Немного не в фокусе : стихи, 1921-1983 | страница 3



Стихи Берберовой называют “постакмеистическими” — и это верно не только в историко-филологическом смысле: акмеизм вообще далеко не сводится к гумилевским декларациям, к проповеди силы и радости. Еще Блок — кстати, кумир Берберовой, герой лучшей ее биографической книги “Александр Блок и его время”, — заметил, что если подходить к акмеизму с точки зрения его манифестов, то ни Ахматова, ни Мандельштам в эту догму не впишутся. Акмеизм значителен прежде всего не этими конкистадорскими добродетелями, не цеховой дисциплиной, но возвращением к значимому слову, к детали, к фабуле; размытое, затуманенное слово опять обретает конкретику и вес. С этим новым опытом можно обратиться к самой сдвинутой, трагической, даже абсурдной реальности — и описать ее внятно, точно, трезво, с тем самосознанием, которое Берберова считала высшей добродетелью.

Не приняв и толком не поняв гумилевской личности, осмеивая его манеры, высокомерие, внезапные переходы от старомодной рыцарственности к гимназическому хулиганству, Берберова оказалась в итоге куда лучшей ученицей Гумилева, чем Георгий Иванов, Адамович или даже Одоевцева. Это акмеизм в новом преломлении — с гумилевской энергией и внятностью, но без тени гумилевского радостного авантюризма. Странно, что неунывающая Берберова, для которой любые кризисы были только возможностью обновления, — писала такие грустные стихи:

За погибшую жизнь я хотела любить,
За погибшую жизнь полюбить невозможно.
Можно много забыть, можно много простить,
Но нельзя поклониться тому, что ничтожно.
Эта гордость моя не от легких удач,
Я за счастье покоя платила немало:
Ведь никто никогда не сказал мне “не плачь”,
И “прости” никому еще я не сказала.

Там есть и третья строфа, но она декларативна, слаба и дописана, кажется, только ради гумилевского же правила — стремиться к нечетному количеству строф. (Правило-то, кстати, верное, и тот, кто разбирается в поэзии как в ремесле, на грубом прикладном уровне, понимает цену гумилевским советам.)

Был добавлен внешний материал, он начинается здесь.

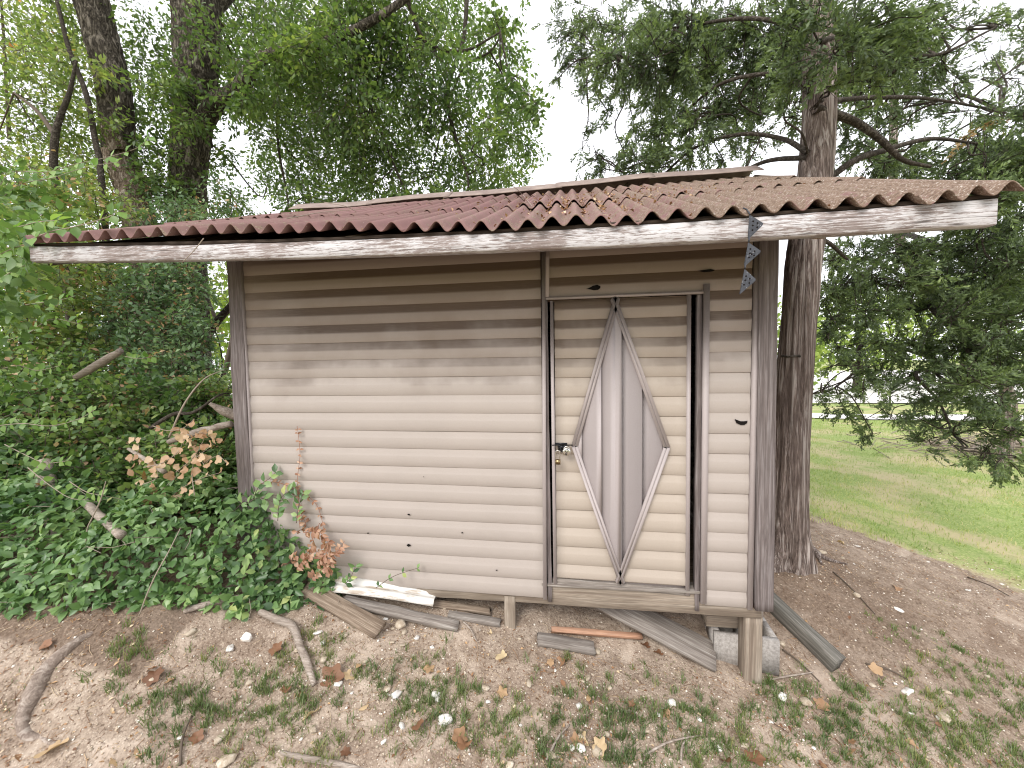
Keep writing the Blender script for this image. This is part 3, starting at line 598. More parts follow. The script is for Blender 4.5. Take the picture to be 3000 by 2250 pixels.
for rx in (-2.56, -1.93, -.95, .0, .93, 1.41):
    plank('rafter', (rx, -.45, float(roof_z(np.array([rx]), np.array([-.45]))[0])-.09), (rx, 1.28, 2.80), .04, .075, (0, -.45, .9), M['brown'], shed, int(rx*10)+60)
#PROPS
# ================================================================== LOCKS AND HANGING STRIP
pc = at(1205, 985, -.05)
pl = thing('padlock', 'small brass padlock with a long steel shackle hanging from the door hasp', 'padlock', pc)
c = pc
V, F = boxm(c[0]-.0135, c[0]+.0135, -.062, -.042, c[2]-.043, c[2]-.018); body = link('lock_body', me_np('lock_body', V, F), pl, mat=M['brass'])
sh = catmull([(c[0]-.0105, -.052, c[2]-.02), (c[0]-.0105, -.052, c[2]+.018), (c[0]-.007, -.052, c[2]+.027), (c[0], -.052, c[2]+.031), (c[0]+.007, -.052, c[2]+.027), (c[0]+.0105, -.052, c[2]+.018), (c[0]+.0105, -.052, c[2]-.02)], 36)
V, F = tube(sh, .0026, 8); link('shackle', me_np('shackle', V, F, True), pl, mat=M['steel'])
rc = at(1224, 976, -.055); rl = thing('round_lock', 'round shiny metal lock beside the padlock on the door hasp', 'lock', rc)
th = np.linspace(0, np.pi, 12); P = np.c_[0*th + rc[0], -.044 - .017*(1-np.cos(th))*.5 - 0*th, 0*th + rc[2]]; R_ = .0215*np.sin(th)**.55 + .0004
V, F = tube(P, R_, 28); link('lock_body', me_np('lock_body', V, F, True), rl, mat=M['steel'])
V, F = torus_arc((rc[0], -.0625, rc[2]+.008), .0085, .0016, 0, 6.283, 24); link('reflection_ring', me_np('reflection_ring', V, F, True), rl, mat=M['black'])  # black rings stand in for dark ring reflections on the shiny lock
V, F = torus_arc((rc[0]-.002, -.0625, rc[2]-.010), .0045, .0014, 0, 6.283, 20); link('reflection_ring', me_np('reflection_ring', V, F, True), rl, mat=M['black'])
V, F = torus_arc((rc[0], -.05, rc[2]+.012), .014, .003, .1, 3.04, 20); link('shackle', me_np('shackle', V, F, True), rl, mat=M['steel'])
ds = thing('hanging_strip', 'dark grey strip of three perforated triangle plates dangling from the roof edge', 'metal strip', at(1625, 460, -.54))
def crop7(x, y): return ((2050+x/4.74)/KPX, (550+y/4.74)/KPX)
TRI = [[(697, 366), (862, 508), (846, 545), (690, 705), (674, 690)], [(681, 752), (824, 888), (822, 912), (640, 1082), (622, 1072)], [(630, 1122), (757, 1278), (750, 1305), (572, 1470), (558, 1472)]]
HOLES = [[(738, 470), (798, 494), (732, 527), (794, 553), (728, 592)], [(700, 853), (757, 884), (690, 915), (750, 943), (680, 972), (717, 925)], [(640, 1230), (690, 1265), (628, 1288), (683, 1325), (610, 1350)]]
for t, (poly, hs) in enumerate(zip(TRI, HOLES)):
    y = [-.537, -.54, -.538][t]; pts = [at(*crop7(*p), y) for p in poly]; n = len(pts); V = np.array(pts); V[:, 1] += np.array([.004, -.012, -.011, .004, .003])[:n]; V2 = V + np.array([0, .0022, 0])
    me = bpy.data.meshes.new('triangle_plate'); me.from_pydata(np.vstack([V, V2]).tolist(), [], [list(range(n))[::-1], list(range(n, 2*n))] + [[i, (i+1) % n, n+(i+1) % n, n+i] for i in range(n)]); tp = link('triangle_plate', me, ds, mat=M['plate'])
    hp = []
    for h in hs:
        q = at(*crop7(*h), y-.0095); a = np.linspace(0, 6.283, 9)[:-1]; hp.append((np.vstack([np.c_[q[0]+.0034*np.cos(a), 0*a+q[1]-.0025, q[2]+.0034*np.sin(a)], np.c_[q[0]+.0034*np.cos(a), 0*a+q[1]+.004, q[2]+.0034*np.sin(a)]]), [np.array([[0, 1, 2, 3], [0, 3, 4, 7], [4, 5, 6, 7]])[:, ::-1], np.zeros((0, 3), int)]))
    V, F = join([(a, b[0]) for a, b in hp]); link('perforation_dots', me_np('perforation_dots', V, F), tp, mat=M['hole'])  # shade of the plate holes painted as black discs
j_ = [[crop7(697, 366), crop7(650, 300), crop7(600, 280)], [crop7(688, 700), crop7(681, 752)], [crop7(634, 1080), crop7(630, 1122)]]
for l in j_:
    V, F = tube([at(*p, -.538 if i == 0 or len(l) == 2 else -.50) for i, p in enumerate(l)], .0028, 6); link('twisted_link', me_np('twisted_link', V, F), ds, mat=M['plate'])
# ================================================================== LUMBER ON THE GROUND
def gp(px, py, up=0.0): p = gnd(px, py); return Vector((p[0], p[1], p[2]+up))
def solo_plank(name, label, cat, p0, p1, wd, th, mat, seed, up=(0, 0, 1), rough=.003, chip=.006, group=None):
    o = plank(name, p0, p1, wd, th, up, mat, None, seed, rough, chip, label=label, category=cat)
    if group: o['group'] = group
    return o
G_B = 'scrap boards lying in front of the shed'
solo_plank('scrap_board', 'thick brown weathered board lying slanted below the white siding scrap', 'board', gp(660, 1283, .03), gp(824, 1378, .022), .088, .036, M['brown'], 301, (0.05, -.35, 1), .004, .012, G_B)
solo_plank('scrap_board', 'grey weathered board end poking out beneath the white siding scrap', 'board', gp(740, 1302, .012), gp(992, 1362, .02), .055, .024, M['grey'], 302, (0, -.3, 1), .004, .01, G_B)
solo_plank('scrap_board', 'rotten splintered board under the sill left of the center post', 'board', gp(930, 1312, .02), gp(1062, 1334, .02), .04, .022, M['brown'], 303, (0, -.5, 1), .006, .02, G_B)
solo_plank('scrap_board', 'narrow grey board half buried just left of the center post', 'board', gp(968, 1330, .005), gp(1082, 1354, .008), .045, .02, M['grey'], 304, (0, -.3, 1), .004, .01, G_B)
solo_plank('scrap_board', 'short grey board lying flat right of the center post', 'board', gp(1160, 1388, .018), gp(1285, 1412, .018), .07, .022, M['grey'], 305, (.03, -.25, 1), .003, .008, G_B)
solo_plank('scrap_board', 'thin reddish fresh looking board lying under the door sill', 'board', gp(1190, 1370, .018), gp(1388, 1392, .03), .028, .022, M['red'], 306, (0, -.6, 1), .003, .006, G_B)
solo_plank('wide_plank', 'wide smooth grey plank sloping out from under the door', 'plank', Vector((.10, .20, .155)), gp(1545, 1438, .03), .155, .022, M['grey'], 307, (.12, -.45, 1), .0015, .004, G_B)
solo_plank('landscape_timber', 'long dark grey landscape timber lying beside the right shed corner', 'timber', gp(1652, 1302, .04), gp(1812, 1462, .04), .082, .082, M['timber'], 308, (0, 0, 1), .004, .01)
def scrap(name, label, a, b, wd, seed, up):
    p0, p1 = Vector(a), Vector(b); L = (p1-p0).length; prof = np.array([(-.5, .012), (-.47, .0), (-.28, -.002), (-.22, .010), (-.05, .012), (.0, .002), (.2, -.001), (.27, .010), (.46, .012), (.5, -.004)])*np.array([wd, 1]); n = 24; xs = np.linspace(0, L, n); m = len(prof)
    V = np.zeros((n, m, 3)); V[:, :, 0] = xs[:, None]; V[:, :, 1:] = prof[None]; V[:, :, 2] += (.012*np.sin(xs/L*3.0) + .004*vnoise(np.c_[xs*5, 0*xs, 0*xs], seed))[:, None]; V = V.reshape(-1, 3); i = np.arange(n*m).reshape(n, m); Q = np.stack([i[:-1, :-1], i[1:, :-1], i[1:, 1:], i[:-1, 1:]], -1).reshape(-1, 4); V2 = V - np.array([0, 0, .0025]); nv = n*m
    E = [np.stack([e[:-1], e[1:], e[1:]+nv, e[:-1]+nv], -1) for e in (i[0, :][::-1], i[-1, :], i[:, 0], i[:, -1][::-1])]
    z = Vector(up); return link(name, me_np(name, np.vstack([V, V2]), np.vstack([Q, Q[:, ::-1]+nv]+E)), None, mframe(p0, p1-p0, z.cross(p1-p0)), M['scrap'], label=label, category='siding scrap', group='white siding scraps')
scrap('siding_scrap', 'white vinyl siding scrap lying across the boards at the left sill', gp(700, 1278, .035), gp(940, 1322, .075), .10, 5, (.0, -.5, 1))
scrap('siding_scrap', 'dirty cream siding scrap wedged between the white scrap and shed wall', gp(735, 1250, .05), gp(945, 1300, .055), .06, 6, (.0, -.7, 1))
# blocks under the right corner
bp = np.array([.80, .19, -.0]); blk = thing('concrete_block', 'grey hollow concrete block under the right corner of the shed', 'concrete block', (.845, .24, -.13))
def block_mesh(L=.39, Wd=.19, Hh=.19, t=.032):
    parts = [boxm(0, L, 0, t, 0, Hh), boxm(0, L, Wd-t, Wd, 0, Hh), boxm(0, t, t, Wd-t, 0, Hh-.001), boxm(L-t, L, t, Wd-t, 0, Hh-.001), boxm(L/2-t/2, L/2+t/2, t, Wd-t, 0, Hh-.001)]
    return join(parts)
V, F = block_mesh(.315, .20, .19); link('block_shell', me_np('block_shell', V, F), blk, Matrix.Translation((.77, .10, -.165)) @ Matrix.Rotation(math.radians(-4), 4, 'Z'), M['concrete'])
solo_plank('wood_block', 'short wood block wedged between concrete block and shed sill', 'wood block', (.735, .19, .083), (.93, .19, .083), .12, .085, M['treated'], 311, (0, 0, 1), .002, .004)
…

Берберова миновала многие соблазны — печаль “парижской ноты”, чересчур легко поддающуюся тиражированию, и чересчур произвольный сюрреализм Поплавского (у которого, однако, случались удивительно чистые ноты — “чем случайней, тем вернее” иногда срабатывает). Футуризм тоже был ей абсолютно чужд. Она не подражала и зарубежным образцам — в частности, высоко ценимому ею Элиоту, которого прекрасно переводила, но любила все-таки вчуже. Она осталась верна классическому, стансовому русскому стиху, но избежала при этом и демонстративной архаики, которой так гордился Ходасевич. Если искать наиболее близкий ей аналог в отечественной, неэмигрантской поэзии, — это окажется, как ни странно, Мария Петровых, чьи стихи замечательно сочетали строгую классичность, выверенность формы и современную, почти разговорную лексику.